Remembering Stanley Hayami on this Memorial Day and wondering what he would write in his diary in 2018 as our government tears children from their parents arms at our borders—parents who may never find their children; parents who are incarcerated for the crime of trying to find refuge in a country built by generations of immigrants looking for a better life.

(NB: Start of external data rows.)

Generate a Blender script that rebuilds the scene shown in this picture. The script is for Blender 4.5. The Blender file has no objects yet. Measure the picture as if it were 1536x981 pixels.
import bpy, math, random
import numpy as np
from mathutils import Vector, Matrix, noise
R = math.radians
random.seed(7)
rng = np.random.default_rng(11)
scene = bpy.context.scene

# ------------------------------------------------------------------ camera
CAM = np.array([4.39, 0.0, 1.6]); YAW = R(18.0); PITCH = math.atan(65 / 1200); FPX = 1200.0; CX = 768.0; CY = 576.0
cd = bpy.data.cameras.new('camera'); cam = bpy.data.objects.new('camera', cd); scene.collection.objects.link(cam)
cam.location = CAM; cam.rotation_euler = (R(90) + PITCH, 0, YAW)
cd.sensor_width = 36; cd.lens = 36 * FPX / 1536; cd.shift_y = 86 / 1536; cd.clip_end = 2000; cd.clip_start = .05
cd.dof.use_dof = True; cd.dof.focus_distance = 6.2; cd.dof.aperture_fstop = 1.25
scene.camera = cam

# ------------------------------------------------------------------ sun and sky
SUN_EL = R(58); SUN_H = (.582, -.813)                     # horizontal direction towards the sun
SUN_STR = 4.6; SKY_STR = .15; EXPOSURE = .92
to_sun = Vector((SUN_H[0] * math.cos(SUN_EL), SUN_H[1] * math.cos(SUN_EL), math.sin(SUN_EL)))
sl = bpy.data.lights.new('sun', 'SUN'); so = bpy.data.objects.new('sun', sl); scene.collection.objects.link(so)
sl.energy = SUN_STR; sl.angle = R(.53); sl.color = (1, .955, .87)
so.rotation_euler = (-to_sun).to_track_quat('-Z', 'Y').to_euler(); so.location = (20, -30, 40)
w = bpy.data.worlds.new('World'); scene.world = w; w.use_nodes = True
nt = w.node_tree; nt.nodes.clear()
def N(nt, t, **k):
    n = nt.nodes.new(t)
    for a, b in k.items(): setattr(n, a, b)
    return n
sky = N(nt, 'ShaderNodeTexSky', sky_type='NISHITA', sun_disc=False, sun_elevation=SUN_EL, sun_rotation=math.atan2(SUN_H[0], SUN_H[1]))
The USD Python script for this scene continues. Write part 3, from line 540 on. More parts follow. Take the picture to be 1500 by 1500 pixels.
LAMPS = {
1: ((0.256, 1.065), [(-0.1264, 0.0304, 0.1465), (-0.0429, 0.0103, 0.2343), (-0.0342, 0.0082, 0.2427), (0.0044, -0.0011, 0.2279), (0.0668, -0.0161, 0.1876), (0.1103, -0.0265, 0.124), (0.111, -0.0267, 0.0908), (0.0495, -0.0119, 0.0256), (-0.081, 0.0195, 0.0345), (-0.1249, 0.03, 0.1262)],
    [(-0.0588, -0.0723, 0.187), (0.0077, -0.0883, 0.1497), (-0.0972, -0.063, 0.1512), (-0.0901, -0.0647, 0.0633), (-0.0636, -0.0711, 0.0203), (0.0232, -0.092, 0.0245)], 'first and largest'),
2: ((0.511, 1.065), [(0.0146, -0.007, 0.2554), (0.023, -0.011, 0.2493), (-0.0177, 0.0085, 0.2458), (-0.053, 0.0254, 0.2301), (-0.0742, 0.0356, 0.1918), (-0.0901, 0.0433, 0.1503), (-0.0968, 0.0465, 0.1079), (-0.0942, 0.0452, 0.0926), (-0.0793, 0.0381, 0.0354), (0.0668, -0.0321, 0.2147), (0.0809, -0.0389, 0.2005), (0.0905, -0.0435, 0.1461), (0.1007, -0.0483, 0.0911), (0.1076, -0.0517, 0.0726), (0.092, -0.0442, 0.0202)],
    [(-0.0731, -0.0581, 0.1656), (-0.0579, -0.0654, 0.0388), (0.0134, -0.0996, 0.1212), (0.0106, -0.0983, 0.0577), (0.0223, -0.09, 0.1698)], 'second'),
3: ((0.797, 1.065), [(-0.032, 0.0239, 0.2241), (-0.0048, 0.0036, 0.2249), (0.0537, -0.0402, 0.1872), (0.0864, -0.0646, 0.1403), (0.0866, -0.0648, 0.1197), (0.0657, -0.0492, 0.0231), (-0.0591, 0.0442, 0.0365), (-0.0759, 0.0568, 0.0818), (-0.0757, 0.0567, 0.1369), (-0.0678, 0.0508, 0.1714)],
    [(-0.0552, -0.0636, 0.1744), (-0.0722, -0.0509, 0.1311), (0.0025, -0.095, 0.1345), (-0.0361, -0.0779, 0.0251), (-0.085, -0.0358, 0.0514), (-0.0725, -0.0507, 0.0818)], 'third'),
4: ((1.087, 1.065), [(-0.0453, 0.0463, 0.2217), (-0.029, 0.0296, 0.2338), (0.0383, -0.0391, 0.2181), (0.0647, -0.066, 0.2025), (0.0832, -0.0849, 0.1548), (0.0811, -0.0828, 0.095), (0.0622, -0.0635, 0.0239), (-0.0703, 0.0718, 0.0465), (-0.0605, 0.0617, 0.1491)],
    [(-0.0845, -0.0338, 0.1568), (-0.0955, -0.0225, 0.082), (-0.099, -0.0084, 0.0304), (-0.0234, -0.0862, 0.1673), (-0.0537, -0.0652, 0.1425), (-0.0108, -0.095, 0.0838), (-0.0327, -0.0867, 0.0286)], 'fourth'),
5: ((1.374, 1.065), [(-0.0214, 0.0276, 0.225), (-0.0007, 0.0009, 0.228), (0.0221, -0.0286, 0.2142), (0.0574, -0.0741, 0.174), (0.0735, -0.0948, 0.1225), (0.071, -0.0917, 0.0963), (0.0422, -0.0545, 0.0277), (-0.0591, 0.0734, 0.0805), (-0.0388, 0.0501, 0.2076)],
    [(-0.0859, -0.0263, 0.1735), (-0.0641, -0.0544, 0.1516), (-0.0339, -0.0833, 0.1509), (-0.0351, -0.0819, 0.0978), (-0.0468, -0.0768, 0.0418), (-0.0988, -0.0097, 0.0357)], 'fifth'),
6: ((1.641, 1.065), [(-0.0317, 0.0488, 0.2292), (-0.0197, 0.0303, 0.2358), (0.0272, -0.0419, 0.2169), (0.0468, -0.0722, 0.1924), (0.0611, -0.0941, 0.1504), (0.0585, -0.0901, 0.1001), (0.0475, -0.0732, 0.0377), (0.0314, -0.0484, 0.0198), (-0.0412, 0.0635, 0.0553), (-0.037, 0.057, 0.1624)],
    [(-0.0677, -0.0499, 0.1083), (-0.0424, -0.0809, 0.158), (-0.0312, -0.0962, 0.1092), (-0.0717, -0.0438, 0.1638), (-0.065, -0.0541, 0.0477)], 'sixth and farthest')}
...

Stanley, and thousands of young Nisei soldiers of the 442nd Regimental Combat Team of WWII, knew all too well the horror of anti-immigrant hatred. They were forced to leave their families in prison camps where 120,000 people of Japanese ancestry were incarcerated for the duration. They had committed no crime other than looking like the enemy. Two-thirds of them were American citizens. Like Stanley, thousands of young Nisei men and women fought for their country, in part to prove their loyalty and faith in the real America. They defended our democracy, in spite of the racists white supremacists that had robbed them of their civil liberties.

What would they say of America today? Of families torn apart, of immigrants who have lived here for decades being hunted down and sent back to their native lands, of Jewish cemeteries desecrated with Nazi Swastikas?

Is this what 19-year old Stanley and tens of thousands of others fought for and gave their lives to defend? Where is the America he believed in?

Surely this is one of the saddest Memorial Days in our history.